January 29, 2026 by Maya Posch 8 Comments

In the 1970s CPUs still had wildly different approaches to basic features, with the Intel 8086 being one of them. Whereas the 6502 used separate circuits for operations, and the Intel 8085 a clump of reconfigurable gates, the 8086 uses microcode that configures the ALU along with two lookup tables. This complexity is one of the reasons why the Intel 8086 is so unique, with [Ken Shirriff] taking an in-depth look at its workings on a functional and die-level.

These lookup tables are used for the ALU configuration – as in the above schematic – making for a very flexible but also complex system, where the same microcode can be used by multiple instructions. This is effectively the very definition of a CISC-style processor, a legacy that the x86 ISA would carry with it even if the x86 CPUs today are internally more RISC-like.

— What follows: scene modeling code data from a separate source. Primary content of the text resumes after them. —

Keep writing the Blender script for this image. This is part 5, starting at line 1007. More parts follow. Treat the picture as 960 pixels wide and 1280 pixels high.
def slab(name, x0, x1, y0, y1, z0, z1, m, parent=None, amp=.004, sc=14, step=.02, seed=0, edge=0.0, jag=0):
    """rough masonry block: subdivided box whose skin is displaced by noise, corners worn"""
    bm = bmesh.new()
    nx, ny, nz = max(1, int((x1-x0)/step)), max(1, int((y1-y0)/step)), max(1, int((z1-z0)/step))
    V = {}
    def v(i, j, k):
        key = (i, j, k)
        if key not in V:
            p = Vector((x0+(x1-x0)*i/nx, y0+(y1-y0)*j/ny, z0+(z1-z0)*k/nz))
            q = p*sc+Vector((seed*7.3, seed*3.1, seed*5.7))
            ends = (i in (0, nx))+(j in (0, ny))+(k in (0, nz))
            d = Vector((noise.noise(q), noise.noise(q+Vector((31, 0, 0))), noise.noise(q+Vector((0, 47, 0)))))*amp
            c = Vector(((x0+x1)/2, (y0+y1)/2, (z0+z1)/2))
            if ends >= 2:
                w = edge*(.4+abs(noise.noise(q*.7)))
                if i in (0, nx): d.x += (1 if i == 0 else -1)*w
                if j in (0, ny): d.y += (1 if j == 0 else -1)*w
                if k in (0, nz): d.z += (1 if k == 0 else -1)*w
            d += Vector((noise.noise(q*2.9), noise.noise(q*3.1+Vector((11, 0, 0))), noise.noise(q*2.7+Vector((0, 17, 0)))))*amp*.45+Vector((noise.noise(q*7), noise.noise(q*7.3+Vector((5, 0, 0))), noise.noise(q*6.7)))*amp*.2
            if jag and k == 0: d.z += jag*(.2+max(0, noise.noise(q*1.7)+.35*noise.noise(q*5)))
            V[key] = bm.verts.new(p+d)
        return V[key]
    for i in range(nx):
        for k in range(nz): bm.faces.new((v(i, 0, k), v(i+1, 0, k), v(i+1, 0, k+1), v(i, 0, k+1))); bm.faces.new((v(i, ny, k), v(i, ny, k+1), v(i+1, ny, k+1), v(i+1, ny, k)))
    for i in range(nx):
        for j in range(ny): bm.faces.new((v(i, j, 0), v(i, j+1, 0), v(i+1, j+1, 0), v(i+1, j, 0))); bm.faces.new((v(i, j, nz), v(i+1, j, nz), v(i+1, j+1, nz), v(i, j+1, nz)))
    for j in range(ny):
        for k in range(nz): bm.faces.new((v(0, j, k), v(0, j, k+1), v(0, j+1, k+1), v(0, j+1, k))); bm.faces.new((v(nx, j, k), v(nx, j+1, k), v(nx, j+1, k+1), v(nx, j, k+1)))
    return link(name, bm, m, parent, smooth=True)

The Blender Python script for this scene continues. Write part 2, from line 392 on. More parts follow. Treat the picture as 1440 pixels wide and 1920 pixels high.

Decoding a single instruction and having it cascade into any of a variety of microcodes and control signals is very powerful, but comes with many trade-offs.

Of course, as semiconductor technology improved, along with design technologies, many of these trade-offs and disadvantages became less relevant. [Ken] also raises the interesting point that much of this ALU control technology is similar to that used in modern-day FPGAs, with their own reconfigurable logic using LUTs that allow for on-the-fly reconfiguration.